Per assecondare la teoria del complotto contro il Movimento 5 stelle, alle quirinarie non poteva mancare un presunto attacco hacker. Nel comunicato ufficiale di Beppe Grillo manca comunque il solito trionfalismo sulla democrazia della rete. Non c’è da meravigliarsi. Perché le tanto osannate quirinarie per la scelta dei candidati M5s si sono concluse con un bel pasticcio per il movimento.
Nella rosa dei dieci candidati scelti dalla base ci sono anche due campioni della vecchia politica: Romano Prodi ed Emma Bonino. Prodi era già ministro del governo Andreotti nel lontano 1978, quando la Germania era governata da Helmut Schmidt e moriva papa Paolo VI. Ancora peggio la Bonino, che è in politica dal 1975, anno in cui con la morte di Franco in Spagna finiscono 36 anni di dittatura. È un bel guaio per Beppe Grillo, ma è anche un fatto che evidenzia le contraddizioni esistenti nel movimento. Perché l’hanno fatto?
Si può presumere che nel caso di Prodi abbia prevalso la voglia di far arrabbiare Silvio Berlusconi, votando il candidato più temuto dal Cavaliere. Più complesso il caso di Bonino, che è stata otto volte parlamentare tra camera e senato, tre volte parlamentare europea, ministra, vicepresidente del senato, commissaria europea nominata da Berlusconi e candidata del centrosinistra alle regionali nel Lazio. Bonino, sconfessata da Grillo già mesi fa, e l’M5s sono come il diavolo e l’acqua santa. Da sempre liberista, ha sponsorizzato la privatizzazione dell’acqua e ha promosso i cibi ogm senza etichettature. Possibile che la base del movimento non l’abbia saputo?
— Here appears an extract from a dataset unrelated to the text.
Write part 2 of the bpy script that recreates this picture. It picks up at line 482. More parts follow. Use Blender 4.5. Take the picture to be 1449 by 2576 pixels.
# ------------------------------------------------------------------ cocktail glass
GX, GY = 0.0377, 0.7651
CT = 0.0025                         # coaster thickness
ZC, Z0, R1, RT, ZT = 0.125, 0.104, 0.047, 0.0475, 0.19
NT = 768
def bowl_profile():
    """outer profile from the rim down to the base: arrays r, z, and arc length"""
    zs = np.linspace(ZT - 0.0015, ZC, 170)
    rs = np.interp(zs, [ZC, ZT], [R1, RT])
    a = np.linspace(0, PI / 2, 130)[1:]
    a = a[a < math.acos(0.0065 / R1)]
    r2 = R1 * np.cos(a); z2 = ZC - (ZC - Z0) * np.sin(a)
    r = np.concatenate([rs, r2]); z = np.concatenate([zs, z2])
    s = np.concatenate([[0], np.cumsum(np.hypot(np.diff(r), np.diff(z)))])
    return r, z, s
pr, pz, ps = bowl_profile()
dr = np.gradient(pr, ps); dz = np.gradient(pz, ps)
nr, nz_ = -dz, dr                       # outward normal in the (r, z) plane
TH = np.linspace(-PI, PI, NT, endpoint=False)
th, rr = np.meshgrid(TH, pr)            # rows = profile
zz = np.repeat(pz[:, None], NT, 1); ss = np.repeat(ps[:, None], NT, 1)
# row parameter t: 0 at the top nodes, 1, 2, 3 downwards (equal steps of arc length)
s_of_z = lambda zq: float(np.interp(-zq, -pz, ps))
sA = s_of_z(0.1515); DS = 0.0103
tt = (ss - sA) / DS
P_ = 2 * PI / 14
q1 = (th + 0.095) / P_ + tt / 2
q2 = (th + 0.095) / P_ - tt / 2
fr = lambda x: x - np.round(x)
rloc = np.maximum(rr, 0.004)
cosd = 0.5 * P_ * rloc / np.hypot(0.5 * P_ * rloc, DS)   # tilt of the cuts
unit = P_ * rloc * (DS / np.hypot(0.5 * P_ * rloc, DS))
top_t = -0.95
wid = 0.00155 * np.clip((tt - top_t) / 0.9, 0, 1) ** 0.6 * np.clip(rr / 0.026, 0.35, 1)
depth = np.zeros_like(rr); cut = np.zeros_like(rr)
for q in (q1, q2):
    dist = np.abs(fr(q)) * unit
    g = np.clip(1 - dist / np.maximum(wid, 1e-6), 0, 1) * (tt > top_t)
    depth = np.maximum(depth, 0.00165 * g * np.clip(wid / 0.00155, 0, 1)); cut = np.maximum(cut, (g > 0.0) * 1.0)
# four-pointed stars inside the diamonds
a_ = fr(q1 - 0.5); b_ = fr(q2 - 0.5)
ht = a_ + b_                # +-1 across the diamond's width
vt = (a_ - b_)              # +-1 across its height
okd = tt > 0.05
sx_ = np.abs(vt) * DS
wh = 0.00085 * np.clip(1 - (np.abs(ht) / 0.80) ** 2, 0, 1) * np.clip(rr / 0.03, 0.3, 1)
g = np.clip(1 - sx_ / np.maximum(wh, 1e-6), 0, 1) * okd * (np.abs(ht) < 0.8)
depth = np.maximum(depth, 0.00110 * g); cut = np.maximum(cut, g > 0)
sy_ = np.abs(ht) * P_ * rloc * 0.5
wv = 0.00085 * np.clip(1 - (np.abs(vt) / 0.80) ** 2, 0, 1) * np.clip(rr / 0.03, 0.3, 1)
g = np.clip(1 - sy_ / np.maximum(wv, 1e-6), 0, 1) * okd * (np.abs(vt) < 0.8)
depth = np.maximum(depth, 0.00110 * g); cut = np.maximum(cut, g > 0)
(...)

Ma il pasticcio non finisce qui. Perché gli elettori certificati hanno anche ignorato lo statuto del loro stesso movimento, includendo Beppe Grillo tra i papabili. Suppongo che tutti gli attivisti sapessero che il fondatore del movimento non sia eleggibile, vista la condanna ricevuta per un incidente con tre vittime da lui provocato. Strano che un movimento che chiede la fedina penale a tutti i candidati chiuda un occhio per il proprio leader. Ma ci sono altre contraddizioni.
Perché sono stati votati anche due candidati che hanno rifiutato ripetutamente e in modo inconfutabile la candidatura al Quirinale: Dario Fo e Milena Gabanelli. Fo per motivi ovvi, perché sarebbe assurdo eleggere un ottantaseienne per un settennato che termina nel 2020. La Gabanelli perché non ci pensa neanche lontanamente.
È chiaro che la scelta di Bonino o Prodi come candidato ufficiale sarebbe un bello smacco per il movimento. Già i deputati si attivano per evitarlo. “Informatevi sulla Bonino e Prodi, che di aspetti negativi ne hanno moltissimi”, esorta il vicecapogruppo Riccardo Nuti. Il professor Paolo Becchi, uno degli ispiratori del movimento, ironizza: “Se il nuovo che avanza è questo, avrei preferito un secondo attacco hacker”. Quindi lunedì, al secondo giro, agli elettori non rimane che scegliere tra i restanti cinque candidati della rosa: tutti maschi dell’età media di 74 anni. Giusto per assecondare la gerontocrazia maschile da sempre dominante in Italia.
E i cinque non sono neppure indiscussi. La candidatura del procuratore Giancarlo Caselli, che ha fatto arrestare alcuni attivisti no Tav, ha indignato il movimento da sempre vicino a Grillo. Secondo un sondaggio su Facebook il secondo turno lo vincerebbe Gino Strada, un personaggio con molti meriti, ma che per il suo carattere spigoloso non sembra adatto alla prima carica della repubblica. Rimangono altri tre sui quali potrebbero convergere anche voti del Partito democratico.
Il magistrato Ferdinando Imposimato, il giurista Stefano Rodotà e il costituzionalista Gustavo Zagrebelsky. Rodotà ha ottant’anni e una lunga carriera politica alle spalle: quattro volte deputato, una legislatura come parlamentare europeo, vicepresidente della camera e presidente dell’autorità garante per la privacy. Il Pd potrebbe essere tentato di votarlo.
L’M5s ha comunicato la rosa dei dieci candidati in ordine alfabetico. Quindi non si sa chi sia stato il più votato. E in barba alla trasparenza tanto osannata non ha comunicato neanche il numero dei votanti. Gli aventi diritto erano 48mila, lo 0,4 per cento degli elettori M5s. Non certo un numero rappresentativo.